You can't have too many bass traps...


Hej

I've read that you can't have too many bass traps. Is that really true? 
simna
In the house we recently sold, my "man cave" was a 24’x26’ room. I got the system with the main speakers "dialed in", sounding awesome. Then when I added my sub woofers I discovered that the room had terrible acoustics in the bass region; regardless of the bass line in the music, the room added one loud bass tone.

I eventually purchased a " miniDSP UMIK-1 USB Measurement Calibrated Microphone" (I found it on Amazon), a mike stand and the REW (Room EQ Wizard) software ( https://www.roomeqwizard.com/ ), which guided me to purchase and position what eventually turned out to be 10 bass traps, to mostly control the errant bass response from the room.

I probably could have used two more traps, but the love of my life began asking if I was headed for my "padded cell" when going for my nightly listening session.
Absolutely incorrect!
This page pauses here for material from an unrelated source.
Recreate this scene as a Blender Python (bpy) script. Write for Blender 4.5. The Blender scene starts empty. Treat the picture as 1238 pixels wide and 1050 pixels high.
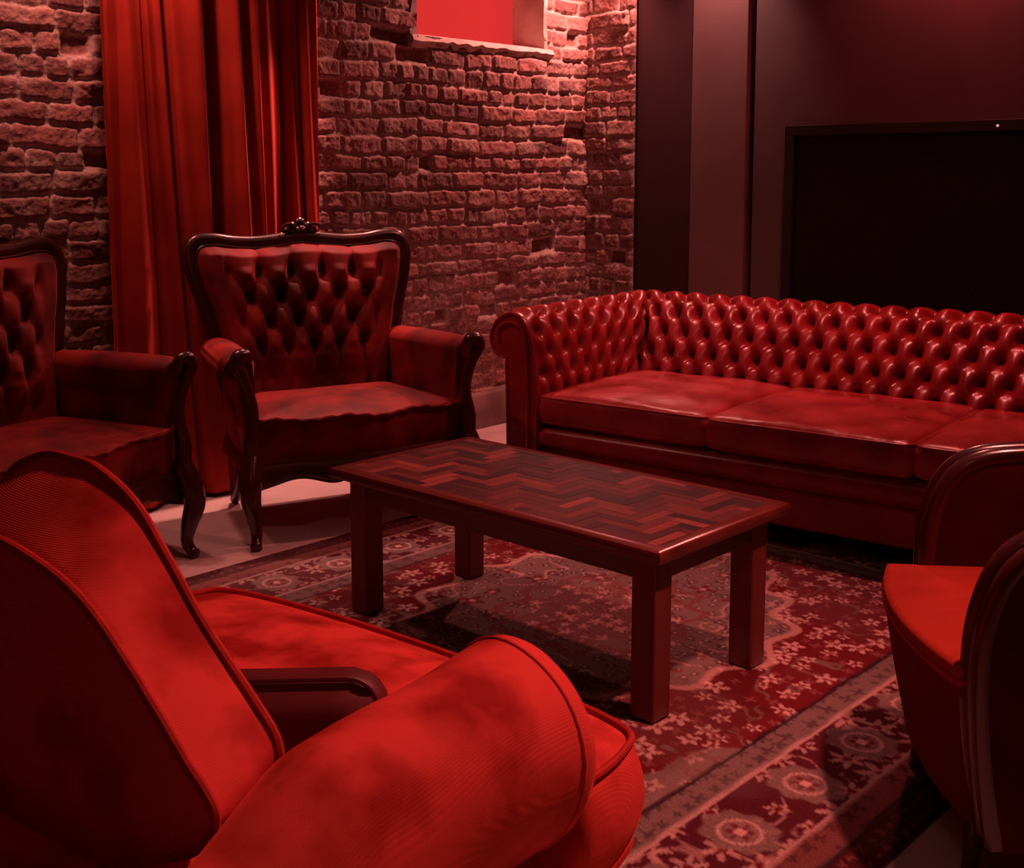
import bpy, math, random
import numpy as np
from math import sin, cos, pi, radians, sqrt, exp
from mathutils import Vector, Matrix

random.seed(7)
RNG = np.random.RandomState(7)
C = bpy.context.scene.collection
SC = bpy.context.scene

# ------------------------------------------------------------------ camera
EYE = 1.35
AZ = radians(42.971)
PITCH = radians(7.0033)
cam_data = bpy.data.cameras.new('camera')
cam = bpy.data.objects.new('camera', cam_data)
C.objects.link(cam)
right = Vector((sin(AZ), -cos(AZ), 0))
fwd = Vector((cos(AZ) * cos(PITCH), sin(AZ) * cos(PITCH), -sin(PITCH)))
up = right.cross(fwd)
m = Matrix((right, up, -fwd)).transposed().to_4x4()
m.translation = Vector((0, 0, EYE))
cam.matrix_world = m
cam_data.sensor_fit = 'HORIZONTAL'
cam_data.sensor_width = 36
cam_data.lens = 36 * 1449 / 1238
cam_data.shift_x = 9 / 1238
cam_data.shift_y = -135 / 1238
cam_data.clip_start = 0.05
SC.camera = cam

# ------------------------------------------------------------------ colour management, world, lights
SC.view_settings.view_transform = 'Standard'
SC.view_settings.look = 'None'
SC.view_settings.gamma = 1
SC.view_settings.use_curve_mapping = False
SC.view_settings.exposure = 0.0

world = bpy.data.worlds.new('world')
SC.world = world
world.use_nodes = True
world.node_tree.nodes['Background'].inputs[0].default_value = (0.02, 0.004, 0.004, 1)
world.node_tree.nodes['Background'].inputs[1].default_value = 0.3

RED = (1.0, 0.07, 0.055)
PINK = (1.0, 0.30, 0.26)

def spot(name, loc, target, power, colour, angle=100, blend=0.6, size=0.08):
    l = bpy.data.lights.new(name, 'SPOT')
    l.energy = power; l.color = colour; l.spot_size = radians(angle); l.spot_blend = blend
    l.shadow_soft_size = size
    o = bpy.data.objects.new(name, l); C.objects.link(o)
    o.location = loc
    d = Vector(target) - Vector(loc)
    o.rotation_euler = d.to_track_quat('-Z', 'Y').to_euler()
    return o

def area(name, loc, target, power, colour, size=0.5):
    l = bpy.data.lights.new(name, 'AREA')
    l.energy = power; l.color = colour; l.size = size
    o = bpy.data.objects.new(name, l); C.objects.link(o)
    o.location = loc
    d = Vector(target) - Vector(loc)
    o.rotation_euler = d.to_track_quat('-Z', 'Y').to_euler()
    return o

# ceiling spots of the room, and added fill lights
spot('ceiling_spot_brick', (5.33, 4.00, 2.74), (4.40, 4.55, 0.9), 155, (1, .30, .26), 112, 0.7, 0.04)
spot('ceiling_spot_brick_left', (1.75, 4.08, 2.74), (2.0, 4.5, 1.4), 24, (1, .28, .24), 112, 0.8, 0.04)
spot('ceiling_spot_curtain', (2.30, 4.02, 2.74), (2.75, 4.14, 0.0), 58, (1, .32, .26), 95, 0.8, 0.05)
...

I would think that you can have too many of any treatment. 
You can't have too many bass traps...[?]

Unequivocally: yes, you can. Too many of them and put the wrong the places they eat away of proper soundstage fill/size and kills overall energy and (natural) liveliness of the sound. It's about strategically placed bass traps, smaller ones at that and used sparingly - as I see it. To much bass trapping may have an alluring sense of bass control, but I'd rather live with the occasional unevenness of response to have a more natural overall presentation. I'd include diffusion predominantly over the Schroeder frequency and, again, light absorption below it to deal with bass modes.  
I know I'm grave digging here, but the information is so egregiously incorrect, I had to say something.

I'm going to assume we're not talking about tuned traps, but rather absorbers.
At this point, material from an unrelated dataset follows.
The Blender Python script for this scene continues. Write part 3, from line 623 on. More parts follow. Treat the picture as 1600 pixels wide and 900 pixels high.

You cannot have too much bass trapping, for the simple reason that at a certain point, with enough traps, all reflections will be totally absorbed.
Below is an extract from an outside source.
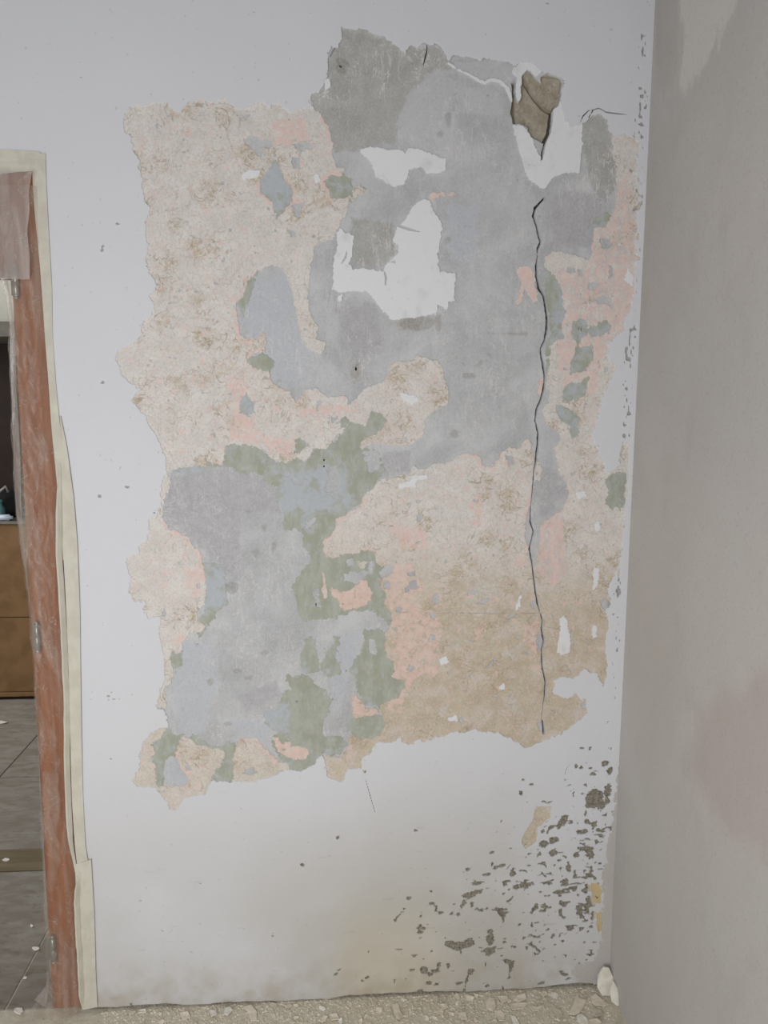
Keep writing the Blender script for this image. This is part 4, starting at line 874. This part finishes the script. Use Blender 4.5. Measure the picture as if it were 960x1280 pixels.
tape('masking_tape', [(40,192),(41,230),(44,270),(50,330),(53,370),(57,430),(61,480),(65,540),(71,600),(75,640),(79,700)], [(57,192),(58,230),(61,290),(65,360),(66,420),(70,480),(76,540),(80,600),(81,640),(82,700)], -0.006, 0.0008, 'narrow cream masking tape down the upper edge of the door frame', seed=5)
tape('masking_tape', [(75,520),(76,560),(78,620),(80,680),(83,760),(86,840),(88,920),(90,1000),(94,1060),(97,1085)], [(76,520),(84,560),(92,620),(97,680),(100,760),(101,840),(102,920),(104,1000),(107,1060),(112,1085)], -0.0072, 0.0008, 'long pale masking tape along the middle of the door edge', seed=7)
tape('masking_tape', [(94,1080),(95,1110),(97,1140),(101,1180),(103,1220),(105,1262)], [(114,1074),(116,1110),(118,1140),(119,1180),(120,1220),(122,1258)], -0.0086, 0.0008, 'short wide masking tape at the foot of the door edge', seed=9)
# the free edge of the tape that stands off the wall along the film
def lip(name, pts, y0, h, w, label, par):
    p = np.array(pts, float); s = np.linspace(0, 1, 60); d = np.concatenate([[0], np.cumsum(np.hypot(*np.diff(p, axis=0).T))]); d /= d[-1]
    c = np.stack([np.interp(s, d, p[:, 0]), np.interp(s, d, p[:, 1])], 1); Q = at(c[:, 0], c[:, 1], y0); V = []
    for k in range(len(Q)):
        e = float(fbm(np.array([s[k] * 4]), np.array([0.0]), 0.3, 77, 3)[0]) * 0.0015; tp = min(1.0, 8 * s[k] + 0.05, 8 * (1 - s[k]) + 0.05)
        V += [(Q[k, 0] + e, y0, Q[k, 2]), (Q[k, 0] - w * tp + e, y0 - h * tp, Q[k, 2]), (Q[k, 0] - w * 0.4 * tp + e, y0 - h * tp - 0.001, Q[k, 2]), (Q[k, 0] + w * 0.6 + e, y0 - 0.0006, Q[k, 2])]
    F = []
    for k in range(len(Q) - 1):
        for q in range(4): F.append((4 * k + q, 4 * k + (q + 1) % 4, 4 * k + 4 + (q + 1) % 4, 4 * k + 4 + q))
    F += [(3, 2, 1, 0), tuple(4 * (len(Q) - 1) + q for q in range(4))]
    o = link(name, pymesh(name, V, F), M_TAPE, par); o['label'] = label; return o
tapes = [o for o in COL.objects if o.name.startswith('masking_tape')]
lip('curled_edge', [(73,580),(75,640),(76,700),(80,760),(83,820),(85,880),(85,940),(86,990),(89,1050),(95,1090)], -0.008, 0.009, 0.007, 'curled cream edge standing off the wall', tapes[2])
lip('curled_edge', [(98,1090),(98,1130),(100,1170),(102,1210),(104,1262)], -0.0095, 0.009, 0.007, 'curled cream edge standing off the wall', tapes[3])

# =================================================================== the room beyond the doorway
wb = box('wall_beyond', (-4.0, 2.62, 0), (0.7, 2.72, 2.75), M_CREAM); tag(wb, 'cream wall of the room beyond the doorway', kind='structure')
CY = 2.10
zt = float(at(5, 652, CY)[2]); zn = float(at(3, 421, CY)[2]); zp = float(at(5, 402, CY)[2]); zs_ = float(at(15, 772, CY)[2])
cab = empty('cabinet', (-1.85, CY + 0.2, 0)); tag(cab, 'brown wooden cabinet with a dark open niche beyond the doorway', 'cabinet')
def cpart(name, lo, hi, mat, bev=0.002):
    o = box(name, lo, hi, mat, cab, bev); o.matrix_parent_inverse = Matrix.Translation(-cab.location); return o
cpart('plinth', (-2.6, CY + 0.004, 0.0), (-1.1, CY + 0.42, 0.02), M_CABD)
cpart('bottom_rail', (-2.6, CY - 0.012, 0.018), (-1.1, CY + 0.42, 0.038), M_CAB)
cpart('door', (-2.597, CY, 0.040), (-1.103, CY + 0.018, zs_ - 0.002), M_CAB)
cpart('drawer_front', (-2.597, CY, zs_ + 0.002), (-1.103, CY + 0.018, zt - 0.014), M_CAB)
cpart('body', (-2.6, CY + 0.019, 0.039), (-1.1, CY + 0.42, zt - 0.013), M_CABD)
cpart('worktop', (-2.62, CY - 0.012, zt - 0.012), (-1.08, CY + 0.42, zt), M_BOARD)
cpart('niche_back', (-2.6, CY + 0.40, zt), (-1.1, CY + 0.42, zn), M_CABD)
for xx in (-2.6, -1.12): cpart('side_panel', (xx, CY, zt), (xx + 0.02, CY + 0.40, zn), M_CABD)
cpart('top_board', (-2.62, CY - 0.012, zn), (-1.08, CY + 0.42, zp), M_BOARD)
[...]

There's one major problem with most of these replies, they seem to assume the OP has a decent sized room, but chances are the room is small.

There are two approaches to eqing a room, tuning it by targeting problem frequencies, or damping until the whole thing is flat.

If you have a small room, approach 1 probably isn't going to work. Chances are the acoustics are so bad, you just need to remove them all. The only "liveliness" a small room has is the janky kind.

Thinking about most untuned traps, they are actually cutting the high end at a more efficient rate. So if you only put a few in, you'll end up effecting the high end first. As you add thicker and thicker trapping the low end starts to catch up, until finally you get to the point were everything is absorbed.

So the problem most people on this thread are probably having is using no where near enough bass trapping. Question: is it feasible to use that much? It doesn't take thaaaaat much. I mean you'll have to sacrifice real space, but trying to hang Owens corning here there and everywhere isn't terribly space efficient either.

Cheapest way, take a small room, measure off 1 meter, make a false wall with cheap timber and fill the entire cavity with cheap fluffy fiberglass insulation between 4000 and 6000 rayls/m (most is, but check the GFR first). You'll loose a meter of space, but you can use much cheaper insulation and it will be better down to waaay lower frequencies. Now test the room, if it's not pretty flat, add more and make them thick.

Option two is to strategically try and tune the room, good luck with that.